8.09.2009

The Death of Shark Week

I think it's funny that I work with really shitty people. Like...the kind of people I would fight or kill in real life. But I'm pleasant to these faggots for the sake of a nice work environment. Thanks HR! But sometimes they aren't pleasant to each other, or even better - the ones they love don't have the same rules I do. This is the story of such an event. So basically...there's this scumbag monkey looking motherfucker named... well we'll call him Bubbles. I would call him Trixie Kong or Curious George or Flava Flav but I didn't hate those monkeys and I surely hated King Kai's fucking primate Bubbles. So Bubbles sucks and he's married to this FLY bitch. She's latin and probably listens to Shakira but the Spanish versions and she orders her fajitas with the corn tortillas and says vato and gringo alot. Then there's also this disgusting fat fuck named... we'll call her Fat Sweaty Betty. She thinks she's hot but her face looks like its melting. And she's fat. Hence "fat fuck." FSB is also, somehow, married. So Bubbles and Betty. They're fuckin' right. And Bubbles' fly as FUCK wife finds "I love you emails" from FSB to Super Scrub...

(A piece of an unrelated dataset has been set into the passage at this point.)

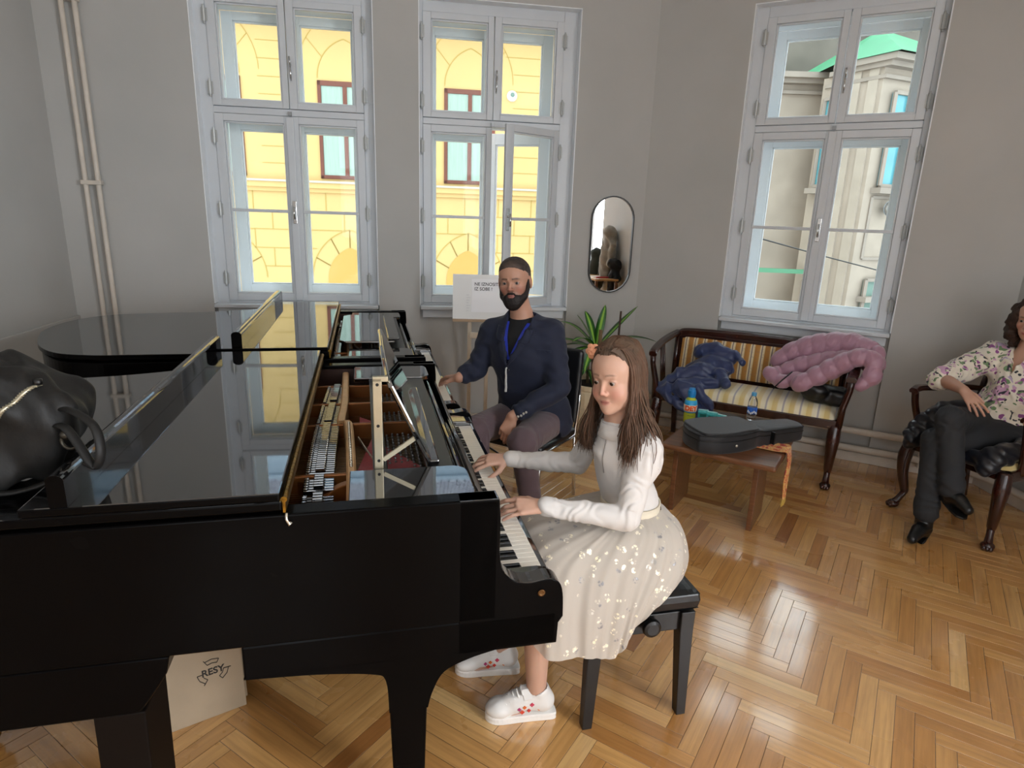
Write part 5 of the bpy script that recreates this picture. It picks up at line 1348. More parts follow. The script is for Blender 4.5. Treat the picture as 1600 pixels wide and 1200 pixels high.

and fucking stabs him in the spleen!

Knife. Spleen. Connection. Bam. I think I'm in love. So Bubba comes into work...and I can't stop laughing at this dude. Or making spleen references. Spleen you doing today? How's it spleening out there? I need a new spleensaver. Like yo you got stabbed in the spleen after fucking a fat bitch, you might wanna relocate cause errrbody knows yr bizness. Sidenote: Bubbles' wife's facebook status? "Betty, I'm going to kill you."

EPIC. STOKED.

So what I'm really trying to say is...date a Latin girl. Cause she's down to take blades to a motherfucker if neccessary. And I find that very attractive.